→ **What you are asked to do**
Reproduce exactly the lines from the one containing "loc=(PX, PY, 0))" through the one containing "link('thin_stems', mesh_np('pile_stems', *stem), M_STEM, pile)", both included, and nothing else.

Dataset rows
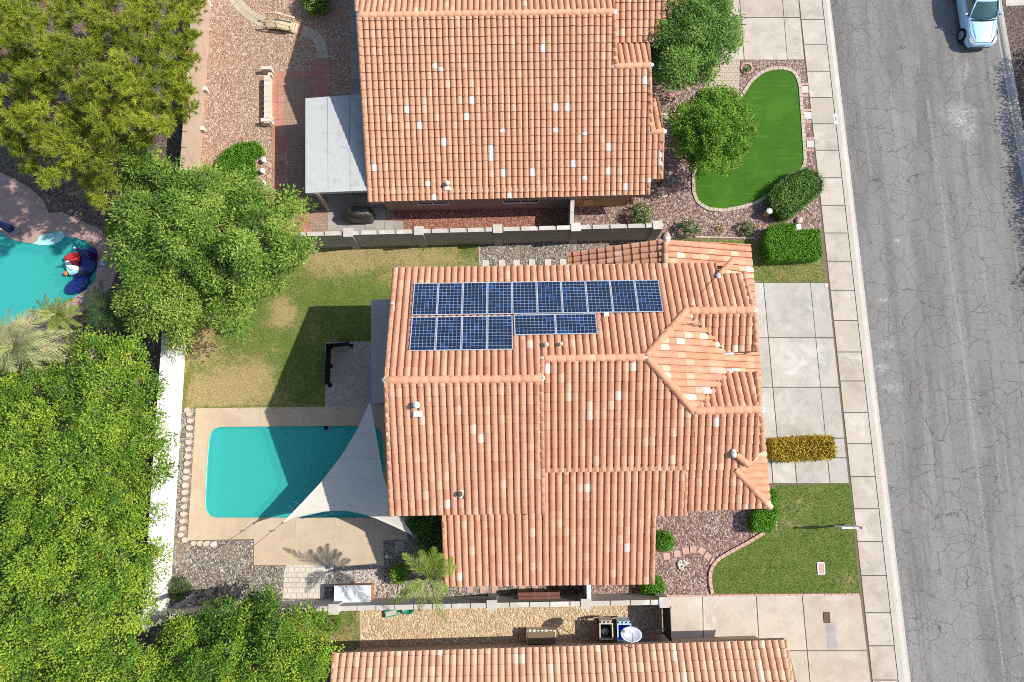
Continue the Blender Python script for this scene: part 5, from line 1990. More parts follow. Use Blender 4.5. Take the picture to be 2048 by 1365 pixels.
palm('feather_palm', 'tall feathery palm leaning out between the sail corner and the side path', (884, 1121), (858, 1156, 5.5),
     [(806, 1108, 7.2, .3), (868, 1096, 6.1, .9), (846, 1112, 6.6, .9), (913, 1134, 5.9, .8), (782, 1208, 5.2, 1.2), (800, 1188, 5.6, 1.2), (893, 1246, 4.4, 1.2), (896, 1184, 5.2, .8), (842, 1102, 5.9, 1.0), (884, 1110, 6.0, 1.), (838, 1222, 4.8, 1.1), (905, 1118, 6.2, .9)], 'frond', .13, .46, 26, .55, .024, tint_mu=.55)
tl = []
for i in range(15):
    a = 2 * math.pi * i / 15 + random.uniform(-.12, .12)
    rr2 = random.uniform(105, 135)
    tl.append((28 + math.cos(a) * rr2 * 1.05, 694 - math.sin(a) * rr2 * .72, random.uniform(3.1, 4.6), random.uniform(.9, 1.4)))
for i in range(9):
    a = 2 * math.pi * i / 9 + random.uniform(-.2, .2)
    tl.append((28 + math.cos(a) * 62, 692 - math.sin(a) * 50, random.uniform(5.4, 6.2), .8))
palm('silver_palm', 'big pale silvery palm spreading its fronds at the left edge', (150, 720), (28, 694, 4.9), tl, 'frond_pale', .22, .6, 30, .9, .026, tint_mu=.45, tip=.04)
tl = [(112 + math.cos(a) * random.uniform(45, 62), 630 - math.sin(a) * random.uniform(32, 46), random.uniform(1.6, 2.6), 1.0) for a in [i * 2 * math.pi / 13 + random.uniform(-.15, .15) for i in range(13)]]
palm('pygmy_palm', 'small yellow green palm at the lower rim of the kidney pool', (125, 632), (112, 630, 2.2), tl, 'frond', .1, .32, 22, .45, .028, tint_mu=.6, tip=.05)
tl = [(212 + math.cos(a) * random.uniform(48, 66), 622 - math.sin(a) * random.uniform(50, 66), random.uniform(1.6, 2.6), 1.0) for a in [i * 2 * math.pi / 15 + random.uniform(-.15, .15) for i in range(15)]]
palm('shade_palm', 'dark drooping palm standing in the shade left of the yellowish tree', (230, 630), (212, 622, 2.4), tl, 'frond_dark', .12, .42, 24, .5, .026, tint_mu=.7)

# --- unseen leafy screen, added beyond the right edge to cast shade on the road
lb = []
for y in range(40, 900, 15):
    x0 = 2196 + (y - 60) * .16
    for k in range(2):
        for hh in (.7, 1.6, 2.5):
            lb.append((x0 + k * 36 + 95 - (3.6 - hh) * 30, y, hh))
        lb.append((x0 + k * 40 + random.uniform(-3, 3) + 95, y + random.uniform(-4, 4), random.uniform(3.5, 3.8)))
tree('leafy_shade_screen', 'unseen leafy screen added across the street to shade the road', (2200, 300), lb, 'leaf_dark', 'bark', .62, 16, 20, .17, .07, .1, limbs=24, under=False, flat=.9, spread=.28, tint_mu=.5)


# --- grass blades
def blades(name, poly, n, hgt, tint_mu, z=0.01, dry=()):
    q = sample_poly(poly, n)
    k = np.ones(n, bool)
    d0 = np.zeros(n)
    for bx, by, br, am in dry:
        d0 += am * np.exp(-((q[:, 0] - bx) ** 2 + (q[:, 1] - by) ** 2) / br ** 2)
    p = np.array([tuple(P(a, b, z)) for a, b in q])
    a = RNG.uniform(0, 2 * np.pi, n)
    lean = RNG.uniform(.15, .9, n)
    d = unit(np.column_stack([np.cos(a) * lean, np.sin(a) * lean, np.ones(n)]))
    s = np.column_stack([-np.sin(a), np.cos(a), np.zeros(n)])
    w = .013
    hh = (hgt * RNG.uniform(.6, 1.3, n))[:, None]
    V = np.stack([p - s * w, p + s * w, p + d * hh], 1).reshape(-1, 3)
    t = np.clip(tint_mu + RNG.normal(0, .15, n) + d0 * .9, 0, .9)
    t = np.where(d0 + RNG.normal(0, .12, n) > .3, RNG.uniform(.92, 1., n), t)
    o = np_mesh(name, V, np.arange(len(V)).reshape(-1, 3), MT['blade'], None, t)
    return tag(o, kind='stuff')


DRYB = [(640, 515, 60, .45), (740, 512, 60, .45), (850, 512, 60, .42), (930, 520, 40, .3), (565, 625, 34, .6), (520, 750, 34, .45), (440, 790, 50, .4), (480, 800, 60, .35), (400, 690, 30, .55), (395, 640, 30, .5)]
blades('grass', YARD, 26000, .05, .42, .01, DRYB)
blades('grass', LAWN, 16000, .04, .42, .012)
blades('grass', [(1330, 480), (1530, 483), (1643, 513), (1655, 563), (1440, 566), (1440, 500)], 5000, .05, .6, .01, [(1600, 540, 60, .4)])
blades('grass', [(560, 1226), (715, 1219), (715, 1320), (590, 1325)], 3500, .06, .5, .01, [(690, 1300, 40, .4)])

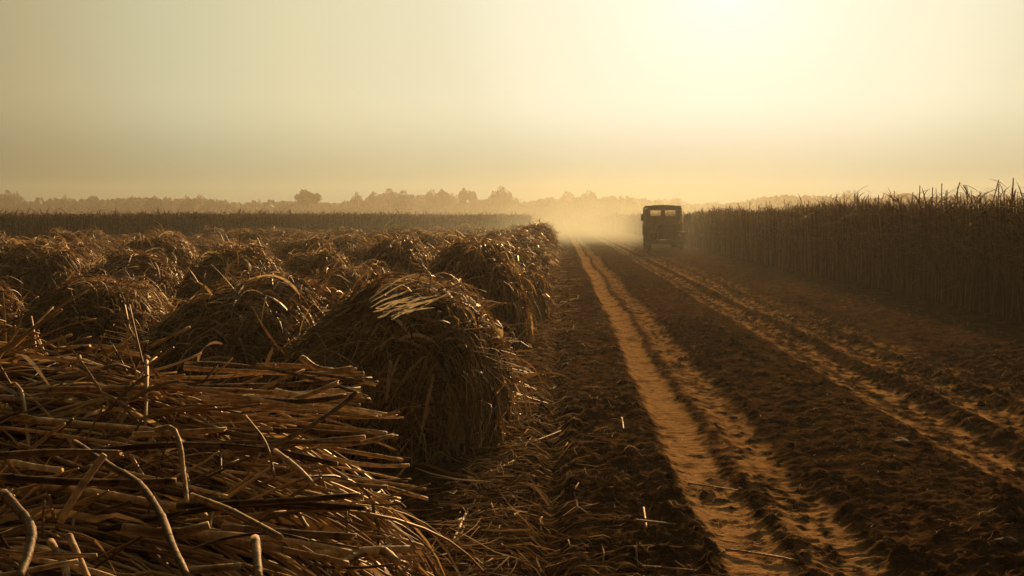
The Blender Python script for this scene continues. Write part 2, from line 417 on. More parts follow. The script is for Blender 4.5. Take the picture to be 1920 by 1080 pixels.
ORD = ['first', 'second', 'third', 'fourth', 'fifth', 'sixth', 'seventh', 'eighth', 'ninth', 'tenth', 'eleventh', 'twelfth', 'thirteenth', 'fourteenth', 'fifteenth', 'sixteenth', 'seventeenth', 'eighteenth']
special = {(0, 0): 'large straw-draped cane bundle beside the track, with pale leaves fanned over its crest',
           (0, 1): 'second cane bundle along the track, dark end face overhung by straw',
           (1, 0): 'broad straw-draped cane bundle just left of the big one by the track',
           (2, 0): 'straw-draped cane bundle at the far left edge, behind the near cut pile',
           (0, 7): 'round dark cane bundle looming where the trackside row meets the dust'}
def front(x): return np.maximum(46, 98+(x+3)*1.667)
nb = 0
for i in range(27):
    for k in range(15):
        g = np.random.default_rng(1000+i*40+k)
        x = -1.33-2.08*i+g.normal()*.10*(i > 0)
        y = 9.3+.45*i+k*6.1+g.normal()*.75*((i > 0) or (k > 1))
        if i == 0 and k == 1: y = 15.4
        if i == 0 and k == 0: x = -1.47; y = 9.3
        if i == 1 and k == 0: y = 10.3; x = -3.25
        if i == 2 and k == 0: x = -5.35; y = 11.2
        if y > front(x)-6 or x < -.62*y-2.5: continue
        if y < 14: vs = near_vars
        elif y < 32: vs = mid_vars
        else: vs = far_vars
        v = vs[(i*2+k) % len(vs)] if not (i == 0 and k == 0) else vs[0]
        z = float(height(np.array([x]), np.array([y]), False)[0])-.02
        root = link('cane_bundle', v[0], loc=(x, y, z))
        s = 1+g.normal()*.075
        hs = (1+np.clip(g.normal(), -1.6, 1.3)*.11)*(1-.16*min(1, max(0, (y-18)/25)))*(1 if i == 0 else .97)
        if k == 0 and i > 0: hs = .93 if i == 1 else .88
        if (i, k) == (0, 0): s, hs = 1.08, .96
        if (i, k) == (0, 7): s, hs = 1.15, 1.2
        root.scale = (s*(-1 if g.random() < .5 and (i, k) != (0, 0) else 1), s*(1+g.normal()*.08), hs)
        root.rotation_euler = (g.normal()*.02, g.normal()*.03, g.normal()*.13+(math.pi if g.random() < .5 and (i, k) != (0, 0) else 0))
        link('dry_leaves', v[1], parent=root)
        if len(v) > 2: link('thin_stems', v[2], parent=root)
        if (i, k) in special: lab = special[(i, k)]
        elif k < 4 and i < 8:
            rowt = 'in the row nearest the track' if i == 0 else 'in the %s row left of the track' % ORD[i]
            lab = 'cut cane bundle %s, %s from the camera' % (rowt, ORD[k])
        elif i == 0: lab = 'hazy cane bundle in the trackside row, %s from the camera' % ORD[k]
        else: lab = None
        if lab: tag(root, lab, 'cane bundle', 'straw covered cane bundles lying in rows')
        else: tag(root, 'low indistinct cane bundle far out in the harvested field', 'cane bundle', 'far cane bundles fading into haze')
        nb += 1
print('bundles', nb)

# ------------------------------------------------------------------ the near pile of cut cane
PX, PY, PA, PB, PH, PE = -2.86, 3.2, 2.25, 2.15, 1.32, 2.7
g = np.random.default_rng(7)
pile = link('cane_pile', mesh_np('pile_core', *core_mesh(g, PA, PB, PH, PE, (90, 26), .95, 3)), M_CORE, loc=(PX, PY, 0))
tag(pile, 'wide flat-topped pile of cut cane filling the lower left corner', 'cane pile')
leaf, stem = straw_mound(g, PA, PB, PH, PE, 3600, 4200, .07, 8, wl=(.006, .030), rs=(.003, .009), sides=4, loft=.03, xbias=1.0, side_frac=.4, wander=.07, kink=.4, seed=3)
link('dry_leaves', mesh_np('pile_leaves', *leaf, smooth=False), M_LEAF, pile)
link('thin_stems', mesh_np('pile_stems', *stem), M_STEM, pile)

def pile_top(x, y):
    q = (abs((x-PX)/PA)**PE+abs((y-PY)/PB)**PE)
    return PH*max(0, 1-q)**(1/PE) if q < 1 else 0.0

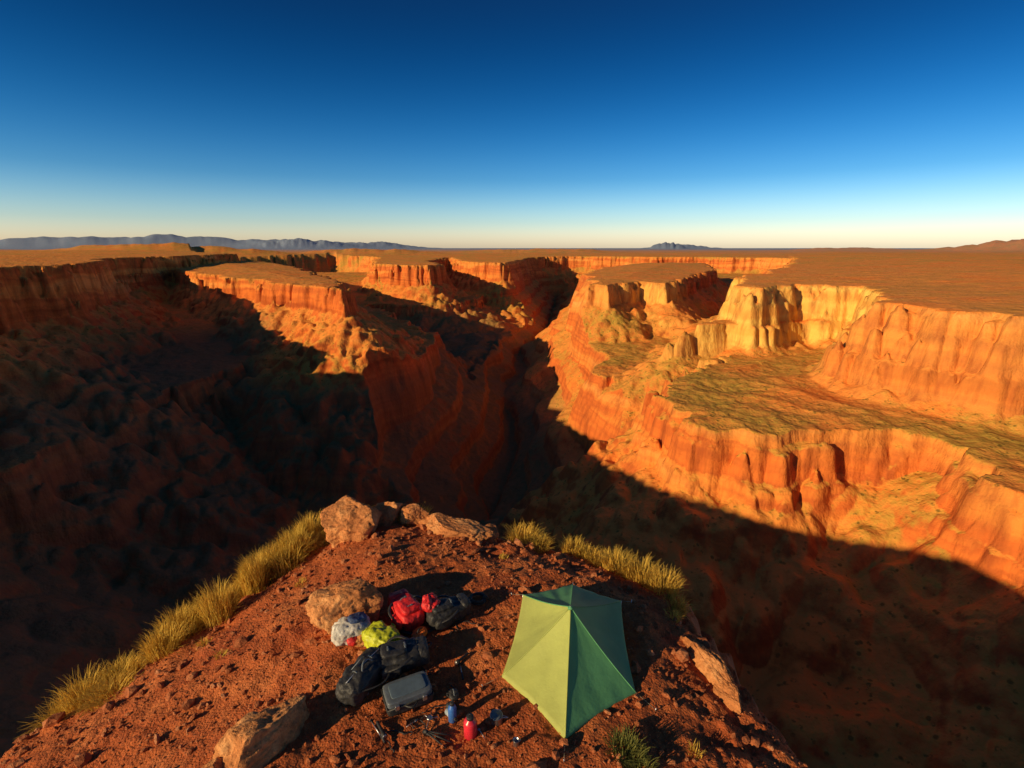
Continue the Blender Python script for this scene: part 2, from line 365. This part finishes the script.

→ **Expected answer**
pile = link('cane_pile', mesh_np('pile_core', *core_mesh(g, PA, PB, PH, PE, (90, 26), .95, 3)), M_CORE, loc=(PX, PY, 0))
tag(pile, 'wide flat-topped pile of cut cane filling the lower left corner', 'cane pile')
leaf, stem = straw_mound(g, PA, PB, PH, PE, 3600, 4200, .07, 8, wl=(.006, .030), rs=(.003, .009), sides=4, loft=.03, xbias=1.0, side_frac=.4, wander=.07, kink=.4, seed=3)
link('dry_leaves', mesh_np('pile_leaves', *leaf, smooth=False), M_LEAF, pile)
link('thin_stems', mesh_np('pile_stems', *stem), M_STEM, pile)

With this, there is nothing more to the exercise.